De Kam says the easiest way to analyse an image is to get your hands on the raw file, something that can often be difficult. “If there is no raw file, the highest resolution is what I have to work with,” he says. “That means slowly moving through the image trying to find errors, a slow and not very certain process.

That’s not something you or I can easily do, and the meme “This looks shopped, I can tell from some of the pixels” mocks those who think they can. There are, however, a variety of services online that claim to be able to automatically detect fake images. Connor warns against many of these.

“In collaboration with Hany while I was still at Adobe we demonstrated a plug-in that would automatically point out regions in an image that might have been cloned, he says. “We chose not to release this, however, because we felt that in novice hands it might lead people to incorrect conclusions. That’s because most of these techniques are not 100 per cent conclusive, and you still need to make an educated judgment about the results.

One of the most common ways websites and internet sleuths will claim to delegitimise an image is through error-level analysis (ELA). ELA shows the differing levels of compression throughout an image, in a way that ostensibly highlights where an image has been changed. For example, if I run this still of Harry Potter through fotoforensics.com, it will rightly highlight the differing compression levels on the image of Danny DeVito I have pasted onto the Dursleys’ heads in their family portrait.

Yet although this seems pretty irrefutable, Connor warns against ELA. “We simply don’t place much value in that test because its results are especially inconclusive,” he says. “People like to use it because it’s available online for free and it provides visually interesting results, but these results don’t have a lot of value.

“Firstly, it just provides you with a pretty picture without giving you much indication of how to interpret it. Yes, you’re told to look for areas of the image that look different than the rest, but how is someone supposed to judge what is ‘different’?

“Additionally, because the technique is testing for something that’s only tangentially related to image editing, it’s prone to producing unacceptable levels of both false positives and false negatives. In other words, it’s not very difficult to find edited images that don’t product suspicious results in ELA, and it’s also not too difficult to find unedited images that do produce suspicious results.
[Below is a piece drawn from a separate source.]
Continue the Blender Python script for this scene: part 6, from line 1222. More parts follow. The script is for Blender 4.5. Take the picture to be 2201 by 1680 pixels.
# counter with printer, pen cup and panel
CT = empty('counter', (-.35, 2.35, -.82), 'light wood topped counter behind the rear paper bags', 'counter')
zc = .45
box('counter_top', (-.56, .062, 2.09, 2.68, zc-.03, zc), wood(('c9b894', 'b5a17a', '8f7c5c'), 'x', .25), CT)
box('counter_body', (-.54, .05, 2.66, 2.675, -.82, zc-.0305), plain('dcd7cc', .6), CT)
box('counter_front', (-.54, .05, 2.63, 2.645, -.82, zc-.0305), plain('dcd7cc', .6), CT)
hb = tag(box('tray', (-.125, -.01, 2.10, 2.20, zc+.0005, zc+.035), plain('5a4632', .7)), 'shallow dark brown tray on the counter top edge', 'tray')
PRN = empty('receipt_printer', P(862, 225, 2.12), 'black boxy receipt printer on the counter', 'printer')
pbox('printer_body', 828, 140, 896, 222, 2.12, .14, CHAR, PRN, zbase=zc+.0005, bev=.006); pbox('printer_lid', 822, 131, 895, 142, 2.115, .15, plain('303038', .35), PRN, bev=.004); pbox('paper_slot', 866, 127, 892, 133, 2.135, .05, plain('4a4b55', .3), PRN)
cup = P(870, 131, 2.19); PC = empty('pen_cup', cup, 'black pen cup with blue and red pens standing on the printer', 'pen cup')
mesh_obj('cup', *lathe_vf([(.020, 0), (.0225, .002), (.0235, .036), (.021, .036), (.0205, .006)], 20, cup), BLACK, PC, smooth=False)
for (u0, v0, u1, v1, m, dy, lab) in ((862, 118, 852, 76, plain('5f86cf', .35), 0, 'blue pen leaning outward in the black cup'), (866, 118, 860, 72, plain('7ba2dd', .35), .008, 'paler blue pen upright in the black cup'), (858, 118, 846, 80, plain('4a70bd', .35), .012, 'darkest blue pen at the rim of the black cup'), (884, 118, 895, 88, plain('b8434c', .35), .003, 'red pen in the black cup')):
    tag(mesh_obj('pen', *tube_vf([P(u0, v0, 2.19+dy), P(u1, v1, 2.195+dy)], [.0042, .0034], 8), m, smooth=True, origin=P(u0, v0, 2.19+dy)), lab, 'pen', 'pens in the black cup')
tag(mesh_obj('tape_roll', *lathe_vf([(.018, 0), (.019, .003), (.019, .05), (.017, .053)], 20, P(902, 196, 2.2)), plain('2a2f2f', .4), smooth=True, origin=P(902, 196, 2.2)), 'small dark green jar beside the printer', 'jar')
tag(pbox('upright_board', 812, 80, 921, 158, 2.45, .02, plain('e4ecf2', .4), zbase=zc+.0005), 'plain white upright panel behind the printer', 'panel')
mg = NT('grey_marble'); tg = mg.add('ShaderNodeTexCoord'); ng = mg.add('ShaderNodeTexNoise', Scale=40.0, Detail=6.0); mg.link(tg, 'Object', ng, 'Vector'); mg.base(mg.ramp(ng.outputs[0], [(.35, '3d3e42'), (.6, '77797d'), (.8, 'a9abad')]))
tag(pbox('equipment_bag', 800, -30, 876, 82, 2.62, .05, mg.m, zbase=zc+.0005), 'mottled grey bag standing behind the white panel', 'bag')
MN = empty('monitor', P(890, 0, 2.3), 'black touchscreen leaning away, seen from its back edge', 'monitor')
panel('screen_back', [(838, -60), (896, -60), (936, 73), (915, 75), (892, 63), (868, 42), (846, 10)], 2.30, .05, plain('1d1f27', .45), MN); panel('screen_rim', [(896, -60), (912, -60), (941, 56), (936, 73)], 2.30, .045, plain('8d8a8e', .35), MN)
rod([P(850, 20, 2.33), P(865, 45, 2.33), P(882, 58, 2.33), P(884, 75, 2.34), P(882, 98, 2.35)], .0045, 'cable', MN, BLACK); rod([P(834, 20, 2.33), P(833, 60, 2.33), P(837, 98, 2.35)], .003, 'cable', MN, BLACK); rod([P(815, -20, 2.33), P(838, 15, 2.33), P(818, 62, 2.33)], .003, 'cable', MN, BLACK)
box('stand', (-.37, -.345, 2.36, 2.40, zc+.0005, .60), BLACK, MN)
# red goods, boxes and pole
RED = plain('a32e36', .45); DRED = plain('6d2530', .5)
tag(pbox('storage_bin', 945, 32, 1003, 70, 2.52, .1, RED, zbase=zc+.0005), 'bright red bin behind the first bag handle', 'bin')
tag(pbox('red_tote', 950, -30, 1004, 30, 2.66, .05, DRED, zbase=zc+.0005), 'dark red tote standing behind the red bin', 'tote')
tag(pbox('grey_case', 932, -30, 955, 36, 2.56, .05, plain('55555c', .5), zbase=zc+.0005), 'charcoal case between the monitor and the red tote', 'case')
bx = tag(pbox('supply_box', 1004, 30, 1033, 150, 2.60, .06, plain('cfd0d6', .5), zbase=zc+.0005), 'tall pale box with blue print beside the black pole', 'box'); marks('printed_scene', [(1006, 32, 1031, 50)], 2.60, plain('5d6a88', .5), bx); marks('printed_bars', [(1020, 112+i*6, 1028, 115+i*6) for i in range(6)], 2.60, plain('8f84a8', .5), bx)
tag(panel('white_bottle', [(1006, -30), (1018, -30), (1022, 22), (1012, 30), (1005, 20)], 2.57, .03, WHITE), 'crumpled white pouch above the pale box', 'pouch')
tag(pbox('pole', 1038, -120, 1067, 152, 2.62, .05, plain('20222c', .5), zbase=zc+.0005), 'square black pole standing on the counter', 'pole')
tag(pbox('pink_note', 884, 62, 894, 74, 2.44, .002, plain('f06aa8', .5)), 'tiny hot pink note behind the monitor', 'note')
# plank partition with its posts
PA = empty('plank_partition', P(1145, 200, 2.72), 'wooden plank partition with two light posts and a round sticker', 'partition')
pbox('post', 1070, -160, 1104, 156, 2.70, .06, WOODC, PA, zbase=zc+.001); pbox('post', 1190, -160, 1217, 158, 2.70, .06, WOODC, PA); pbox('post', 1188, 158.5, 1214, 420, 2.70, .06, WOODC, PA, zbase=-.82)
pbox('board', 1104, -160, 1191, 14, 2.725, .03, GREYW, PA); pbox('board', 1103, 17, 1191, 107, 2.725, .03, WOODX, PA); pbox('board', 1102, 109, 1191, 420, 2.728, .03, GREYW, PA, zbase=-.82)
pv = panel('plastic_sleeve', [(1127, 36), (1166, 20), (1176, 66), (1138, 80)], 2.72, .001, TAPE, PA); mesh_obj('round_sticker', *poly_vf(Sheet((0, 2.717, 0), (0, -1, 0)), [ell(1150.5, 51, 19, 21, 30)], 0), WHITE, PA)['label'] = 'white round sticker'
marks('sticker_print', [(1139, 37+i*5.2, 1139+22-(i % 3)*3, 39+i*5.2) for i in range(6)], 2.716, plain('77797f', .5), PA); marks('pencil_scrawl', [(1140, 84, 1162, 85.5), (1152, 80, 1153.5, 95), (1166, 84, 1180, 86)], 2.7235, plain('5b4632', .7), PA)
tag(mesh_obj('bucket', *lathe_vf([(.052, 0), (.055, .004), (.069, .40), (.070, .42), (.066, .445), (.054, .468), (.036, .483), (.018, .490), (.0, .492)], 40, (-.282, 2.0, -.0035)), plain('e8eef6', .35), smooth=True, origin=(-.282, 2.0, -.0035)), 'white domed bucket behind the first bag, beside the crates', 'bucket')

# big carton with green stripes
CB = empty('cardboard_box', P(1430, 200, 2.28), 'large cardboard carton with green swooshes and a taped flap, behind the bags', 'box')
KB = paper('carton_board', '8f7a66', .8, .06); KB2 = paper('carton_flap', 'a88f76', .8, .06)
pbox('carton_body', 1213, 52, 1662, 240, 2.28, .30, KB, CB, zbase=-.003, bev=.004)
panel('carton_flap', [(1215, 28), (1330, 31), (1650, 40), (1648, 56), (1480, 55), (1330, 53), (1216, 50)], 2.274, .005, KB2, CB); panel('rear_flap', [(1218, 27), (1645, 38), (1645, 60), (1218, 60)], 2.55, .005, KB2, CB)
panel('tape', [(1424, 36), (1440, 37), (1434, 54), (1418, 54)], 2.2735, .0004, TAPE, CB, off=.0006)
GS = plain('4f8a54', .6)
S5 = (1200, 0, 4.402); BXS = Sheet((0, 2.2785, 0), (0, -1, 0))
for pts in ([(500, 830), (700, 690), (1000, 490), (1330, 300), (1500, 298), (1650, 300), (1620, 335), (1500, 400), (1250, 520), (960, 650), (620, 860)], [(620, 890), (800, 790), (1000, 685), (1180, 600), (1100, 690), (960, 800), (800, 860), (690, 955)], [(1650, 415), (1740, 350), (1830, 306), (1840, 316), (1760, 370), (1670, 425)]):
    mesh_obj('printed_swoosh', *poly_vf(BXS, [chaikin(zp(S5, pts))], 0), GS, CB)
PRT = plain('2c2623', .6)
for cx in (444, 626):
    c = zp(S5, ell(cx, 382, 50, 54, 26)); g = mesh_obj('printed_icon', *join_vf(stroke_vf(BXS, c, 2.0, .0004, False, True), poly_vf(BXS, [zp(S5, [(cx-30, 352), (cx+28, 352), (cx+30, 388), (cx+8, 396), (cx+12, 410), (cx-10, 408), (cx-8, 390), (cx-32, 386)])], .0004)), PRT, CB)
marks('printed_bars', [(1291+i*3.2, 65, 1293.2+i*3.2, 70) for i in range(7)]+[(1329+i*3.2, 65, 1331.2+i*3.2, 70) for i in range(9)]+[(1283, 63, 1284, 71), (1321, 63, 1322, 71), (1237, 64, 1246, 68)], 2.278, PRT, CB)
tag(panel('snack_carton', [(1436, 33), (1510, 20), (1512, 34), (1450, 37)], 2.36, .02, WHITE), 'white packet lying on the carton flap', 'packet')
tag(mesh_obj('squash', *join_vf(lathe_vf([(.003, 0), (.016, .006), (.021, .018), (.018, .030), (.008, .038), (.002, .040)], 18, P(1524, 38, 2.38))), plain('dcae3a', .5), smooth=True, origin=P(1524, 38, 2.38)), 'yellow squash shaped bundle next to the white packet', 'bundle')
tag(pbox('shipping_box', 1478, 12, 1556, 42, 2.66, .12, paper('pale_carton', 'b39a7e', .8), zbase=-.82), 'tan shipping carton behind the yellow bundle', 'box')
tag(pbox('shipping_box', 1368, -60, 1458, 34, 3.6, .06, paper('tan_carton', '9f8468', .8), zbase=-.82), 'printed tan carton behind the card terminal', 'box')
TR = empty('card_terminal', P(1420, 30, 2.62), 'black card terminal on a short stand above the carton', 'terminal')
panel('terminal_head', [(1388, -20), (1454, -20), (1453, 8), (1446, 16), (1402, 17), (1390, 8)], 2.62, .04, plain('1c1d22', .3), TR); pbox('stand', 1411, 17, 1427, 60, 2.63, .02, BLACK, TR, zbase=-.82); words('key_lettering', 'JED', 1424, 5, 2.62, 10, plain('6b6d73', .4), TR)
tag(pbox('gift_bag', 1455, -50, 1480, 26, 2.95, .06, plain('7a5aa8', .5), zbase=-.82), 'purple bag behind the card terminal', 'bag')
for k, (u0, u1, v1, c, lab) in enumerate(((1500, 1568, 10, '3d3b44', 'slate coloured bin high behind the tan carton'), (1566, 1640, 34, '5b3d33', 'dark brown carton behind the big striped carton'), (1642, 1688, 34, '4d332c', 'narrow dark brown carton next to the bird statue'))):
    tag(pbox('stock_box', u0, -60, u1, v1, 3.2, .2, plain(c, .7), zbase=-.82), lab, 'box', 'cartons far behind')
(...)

“At best, ELA might be useful for directing your attention to certain areas of the image that may deserve future scrutiny, but you shouldn’t make any final conclusions based on ELA alone.”

When it comes to analysing an image then, it might be best to use the cheapest and most user-friendly computer at your disposal: your brain.

“It is harder to fake an image then to write total nonsense,” says de Kam. “So we should always keep thinking whatever we see, whatever we read, how much sense does this make?”

Many fake images that spread online aren’t fake in the sense that they’ve been manipulated, but fake in that the stories attributed to them are false. The first step, therefore, is to apply critical thinking. Are there any other images that can corroborate the one you’re looking at? For example, by finding other images from the day Hillary Clinton was photographed next to a woman wearing an “I’m with stupid” t-shirt, we can easily see the image was faked. 

Another important question to ask is whether the source reliable, and what agenda they might have. Once you’ve exhausted your brain, there are a multitude of low-tech services that can help you find answers, such as Snopes.com and Twitter accounts like @HoaxOfFame or @PicPedant, which are dedicated to uncovering fake images and stories.

Being sceptical and asking questions are therefore most people’s best options. The Defense Advanced Research Projects Agency (DARPA) has recently begun a large research effort into image forensics, and, with Hany Farid working on the team, might develop a way to automatically detect image manipulation.

“For now, though,” says Connor, “it’s still some tricky detective work.”